現在がこの状況とかわっているか。ここしばらくグローバリズムが強調された理由のひとつは、冷戦後にアメリカの一人勝ちからアメリカ国家が世界治安部隊の役割をになったためだ。「帝国」「フラット化」などと呼ばれて、みんなはアメリカ治安圏を国境なきグローバリズムと錯覚した感がある。あくまで(アメリカ中心の)国家群グローバリズムだったのだが。そしてリーマンショックアメリカの世界への影響力が落ちて、そして中国が台頭してきている。これによって再び、本来の国家群グローバリズムの姿にもどっている。

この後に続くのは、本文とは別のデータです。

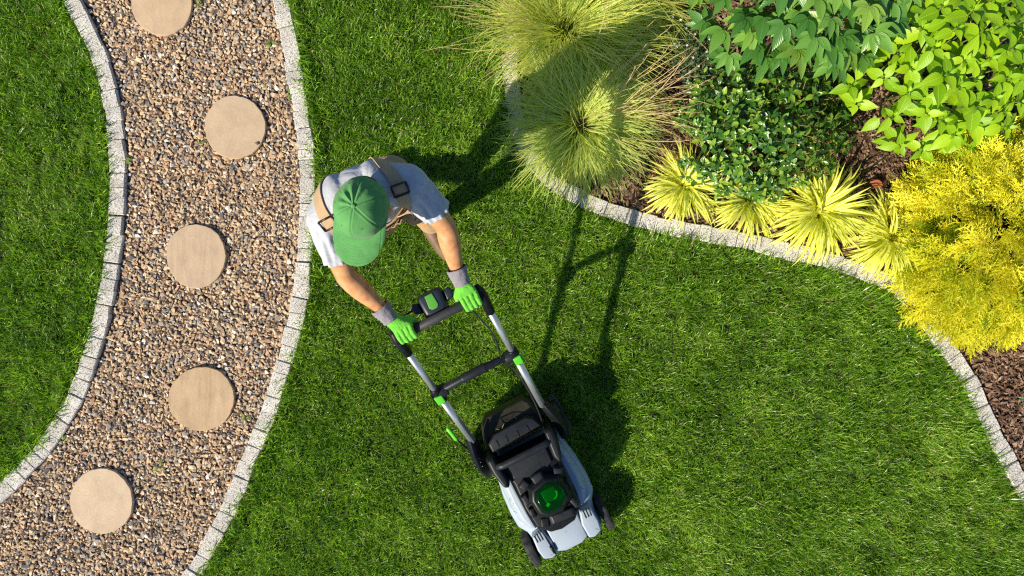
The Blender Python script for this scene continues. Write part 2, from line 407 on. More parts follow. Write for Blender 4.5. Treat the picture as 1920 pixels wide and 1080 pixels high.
# ------------------------------------------------------------------ round stepping stones
def sandstone(name, base, streak, ang, dens):
    m, n, l = mat_new(name); p = n['Principled BSDF']; oc = objcoord(n, l)
    mp = n.new('ShaderNodeMapping'); mp.inputs['Rotation'].default_value = (0, 0, ang); mp.inputs['Scale'].default_value = (dens, 1.2, 1); l.new(oc, mp.inputs[0])
    t = noise(n, l, mp.outputs[0], 2.2, 6, .6); t.inputs['Distortion'].default_value = 1.1
    c = ramp(n, [(.3, streak), (.5, base), (.72, tuple(min(1, x * 1.12) for x in base))]); l.new(t.outputs['Fac'], c.inputs[0])
    f = noise(n, l, oc, 320, 3, .7); d = ramp(n, [(.3, (.72, .70, .68)), (.55, (1, 1, 1))]); l.new(f.outputs['Fac'], d.inputs[0])
    w = noise(n, l, oc, 9, 7, .65); e = ramp(n, [(.33, (.88, .87, .86)), (.5, (1.0, 1.0, 1.0)), (.68, (1.08, 1.07, 1.05))]); l.new(w.outputs['Fac'], e.inputs[0])
    l.new(mix_col(n, l, 1.0, mix_col(n, l, 1.0, c.outputs[0], d.outputs[0], 'MULTIPLY'), e.outputs[0], 'MULTIPLY'), p.inputs['Base Color'])
    p.inputs['Roughness'].default_value = .85; b = noise(n, l, oc, 60, 6, .7); bb = bump(n, l, b.outputs['Fac'], .5, .003); l.new(bb.outputs[0], p.inputs['Normal'])
    return m
stone_lab = ['round sandstone stepping stone cut off by the upper edge of the picture', 'smooth round stepping stone with a small dark pebble on its rim', 'round stepping stone with fine pale slanting streaks across it',
             'warm tan round stepping stone with darker upright grain bands', 'pale round stepping stone with small white scratches, lowest of the row']
stone_mat = [sandstone('sandstone', (.60, .44, .28), (.52, .37, .23), .2, 2), sandstone('sandstone', (.57, .43, .285), (.52, .385, .25), .9, 1.5), sandstone('sandstone', (.56, .42, .28), (.49, .36, .235), .45, 9),
             sandstone('sandstone', (.54, .39, .235), (.43, .30, .175), .05, 8), sandstone('sandstone', (.62, .48, .33), (.56, .42, .28), 1.2, 2)]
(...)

グーグルの中国撤退は象徴的かもしれない。将来の「世界政府」を自認するグーグルも結局、アメリカの後押しがなければただの一検索屋さんでしかなかったということだ。最近は中国が時代に反してグローバリズムを無視しているように言われるが、中国は十分すぎるほど世界経済に貢献しているわけで、あれが本来の国家群グローバリズムなんだと思う。




国境のない世界へと向かうのか


では、今後、国境のない世界へと向かうのか。様々な問題が国境を越えていることも確かである。たとえば環境問題。国際会議を見ても国家間の思惑によって進む気配がない。明らかに国家群グローバリズムの限界を露呈しているように見える。

まずは国境のない世界でいかに世界秩序を保つか。すでにネット上は国境が世界を実現しつつあるが、ネット上の無法地帯が放置されているは、交換がただ同然の情報のみで生存への影響が少ないためだろう。もしネット上でも財産強奪や殺害が容易になれば、ネット上への国家群による治安維持は強化されるだろう。

では左翼の夢見るように、世界政府が共産制を管理するのか?あるいはいま成功している資本主義様式の延長のまま、国境の消失はありうるか。そのときに治安を一括して請け合う世界政府に集まる権力、軍事力、そして利権は超巨大なものになるだろう。その状態で健全な世界自由競争は保たれるのだろうか。経済を超えた民族、宗教、慣習の違いはいかに調停されるのだろうか。そして「権力は必ず腐敗する」とき、一つの政府では誰がその政府に対抗するか。

考えるほどにいまの国境のある国家群グローバリズムが維持される方が良いように思うのだが。あるとしても、ユーロ圏のように治安が確保されている地域では、限定的な経済規制緩和によって経済を活性化して、他の経済圏との競争を進めるぐらいが良いのではないだろうか。それでも結果(収支)は国民の生活(生存)に直結するために国民国家という単位がなくなることはないと思う。